25. Dönem Milletvekili Genel Seçimlerine bugün itibariyle 74 gün kaldı…



Ülke genelinde siyaset kazanı kaynıyor…



Milletvekili seçilebilme umuduyla çeşitli partilere ortalama 18 bin aday adayı başvuruda bulunmuş durumda…
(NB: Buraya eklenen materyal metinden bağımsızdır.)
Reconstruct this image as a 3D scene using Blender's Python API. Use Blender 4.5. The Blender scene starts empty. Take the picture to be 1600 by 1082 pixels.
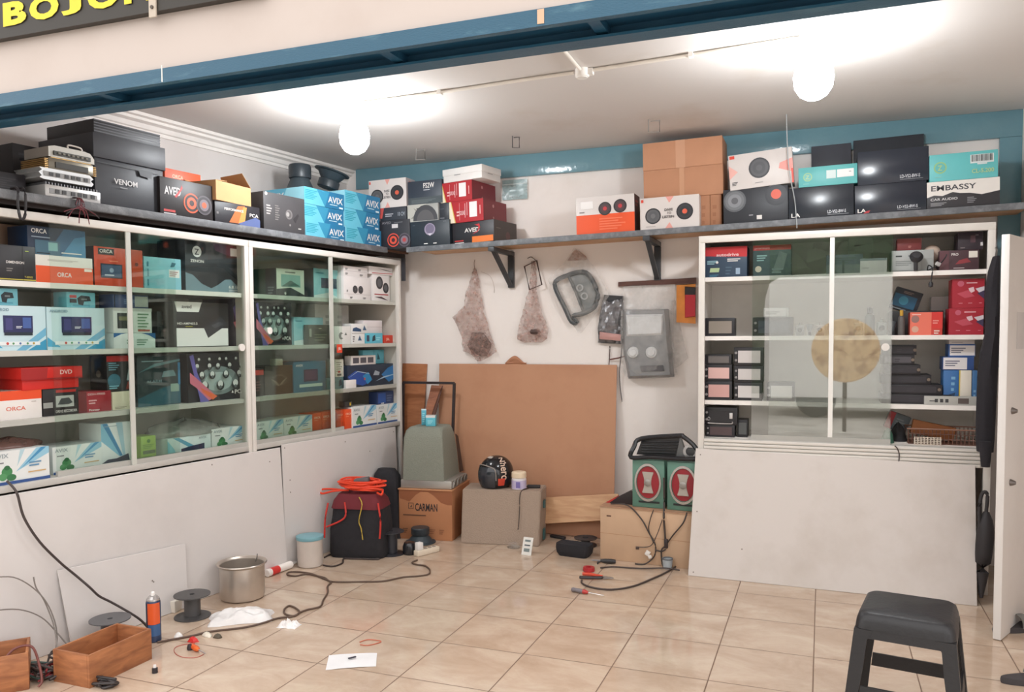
import bpy, bmesh, math, random
from mathutils import Vector, Matrix, noise
random.seed(7)
S = bpy.context.scene
COL = S.collection
PI = math.pi

# ---------------------------------------------------------------- camera, sky, exposure
cd = bpy.data.cameras.new('camera'); cam = bpy.data.objects.new('camera', cd); COL.objects.link(cam)
cd.sensor_width = 36.0; cd.lens = 36.0 * 1268.5 / 1600
cd.shift_x = -0.0004; cd.shift_y = 0.02752; cd.clip_start = 0.05; cd.clip_end = 200
cam.matrix_world = Matrix(((0.93416, -0.0113, 0.35667, 0), (0.35679, 0.04775, -0.93296, 0), (-0.00649, 0.9988, 0.04863, 1.4117), (0, 0, 0, 1)))
S.camera = cam
W = bpy.data.worlds.new('overcast_sky'); S.world = W; W.use_nodes = True
W.node_tree.nodes['Background'].inputs[0].default_value = (1.0, 0.98, 0.97, 1)
W.node_tree.nodes['Background'].inputs[1].default_value = 1.22
S.view_settings.view_transform = 'Standard'; S.view_settings.look = 'None'
S.view_settings.gamma = 1; S.view_settings.use_curve_mapping = False
S.view_settings.exposure = 0.96
BULB = 72.0

# ---------------------------------------------------------------- materials
def lin(c):
    return tuple(((v/255)/12.92 if v <= 10 else ((v/255+.055)/1.055)**2.4) for v in c) + (1,)
_m = {}
def mt(rgb, rough=.5, metal=0.0, var=.06, scale=9.0, bump=0.0):
    key = (tuple(rgb), rough, metal, var, scale, bump)
    if key in _m: return _m[key]
    m = bpy.data.materials.new('surface_%d_%d_%d' % tuple(int(v) for v in rgb)); m.use_nodes = True
    nt = m.node_tree; b = nt.nodes['Principled BSDF']
    b.inputs['Roughness'].default_value = rough; b.inputs['Metallic'].default_value = metal
    c = lin(rgb)
    if var:
        tc = nt.nodes.new('ShaderNodeTexCoord'); n = nt.nodes.new('ShaderNodeTexNoise'); n.inputs['Scale'].default_value = scale
        n.inputs['Detail'].default_value = 4
        mx = nt.nodes.new('ShaderNodeMixRGB'); mx.inputs[1].default_value = tuple(v*(1-var*1.6) for v in c[:3])+(1,)
        mx.inputs[2].default_value = tuple(min(1, v*(1+var*1.6)) for v in c[:3])+(1,)
        nt.links.new(tc.outputs['Object'], n.inputs['Vector']); nt.links.new(n.outputs['Fac'], mx.inputs[0])
        nt.links.new(mx.outputs[0], b.inputs['Base Color'])
        if bump:
            bp = nt.nodes.new('ShaderNodeBump'); bp.inputs['Strength'].default_value = bump; bp.inputs['Distance'].default_value = .01
            nt.links.new(n.outputs['Fac'], bp.inputs['Height']); nt.links.new(bp.outputs[0], b.inputs['Normal'])
    else:
        b.inputs['Base Color'].default_value = c
    _m[key] = m
    return m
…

Tabii bunların tamamının beklentisi milletvekili seçilmek değildir, bir kısmı farklı beklentiler için başvuru yapmıştır, bunların arasında;



Görev yaptığı devlet kademesinde birkaç basamak daha yukarı tırmanabilmek,



Resmen olmasa da nüfuz bakımından dokunulmazlık zırhına bürünmek,



Sonraki seçimler için şimdiden reklamını yapmak,



Üzerine yapışan/yapıştırılan paralelci etiketinden kurtulmak,



Devlet ile olan akçeli işleri kolayca halletmek,



Kamu ihalelerinde öncelikli kişi olabilmek vs.



gibi sebeplerden dolayı milletvekili aday adaylığı başvurusunda bulunanlar da olmuştur.



Temayül yoklamaları, mülakatlar, ikili görüşmeler, yoğun kulis faaliyetleri büyük bir hızla devam ediyor. Ankara’daki otellerde boş oda bulmak neredeyse imkansız durumda…



Bu arada, geçtiğimiz hafta sonu devletin daha doğrusu AKP’nin zirvesinde bir deprem yaşandı. Aradan günler geçmesine rağmen bu depremin artçı sarsıntıları devam ediyor.



Evet… evet aynı tahmin ettiğiniz gibi bir başbakan yardımcısı ile bir büyükşehir belediye başkanı arasındaki düellodan bahsediyorum…



Birbirlerine karşı son derece ağır hakaret ve ithamlarda bulunan iki zatın bu kavgası adliyede netice bulacak gibi…



Bir teröristin şahitliği ile koca komutanların hapse atıldığı (yıllar sonra suçsuz bulunup, serbest bırakılsalar bile) bir gazetecinin verdiği deliller baz alınıp onlarca paşayı daha cezaevlerine gönderecek yeni bir dava açıldığı (sonra bu gazetecinin verdiği delillerin düzmece olduğu gerekçesiyle komutanlar serbest bırakılıp, gazeteci cezaevine konuldu) ülkemizde koskoca bir başbakan yardımcısı, bir büyükşehir belediye başkanını yolsuzluk yapmak, usulsüzlük yapmak, paralel örgüte yardım etmekle suçluyor.



Yolsuzluk ve usulsüzlük çok ciddi suçlamalardır. Parti içi disiplin kurulu bu suçu araştıramaz, cezasını veremez… Hele hele suçlamayı yapan direk olarak başbakan yardımcısı ise cumhuriyet savcıları derhal harekete geçmelidir. Sayın başbakan yardımcısı da bildiği her şeyi yüce adalet huzurunda anlatmalıdır. 8 Haziran’ı beklemek de neyin nesi, bir başbakan yardımcısına yakışan AKP’nin değil, devletin menfaatini ön planda tutmaktır. Olay adli makamlarca araştırılmalı, soruşturulmalı, suçlamaların aslı varsa büyükşehir belediye başkanı cezalandırılmalı, aslı yok ise de başbakan yardımcısı iftiradan dolayı yargılanmalıdır.



Dün akşam haberlerini izliyorum; bir muhabir TBMM bahçesinde yaklaşık 10-15 milletvekiline mikrofonu uzatıp bu durumu sordu. Hiçbir milletvekili bu konu ile ilgili tek kelime konuşamadı. Listeye girememe korkusu ağır basıyor sanırım. Bu nasıl bir korku anlamıyorum; sırf listeye girebilme uğruna “memleketin parsel parsel satılmasına” göz yuman insanlar nasıl bu milletin vekili olur.



Bizi temsil edecek insanlar, cesur, mert ve içinde Allah korkusu bulunan insanlar olmalıdır.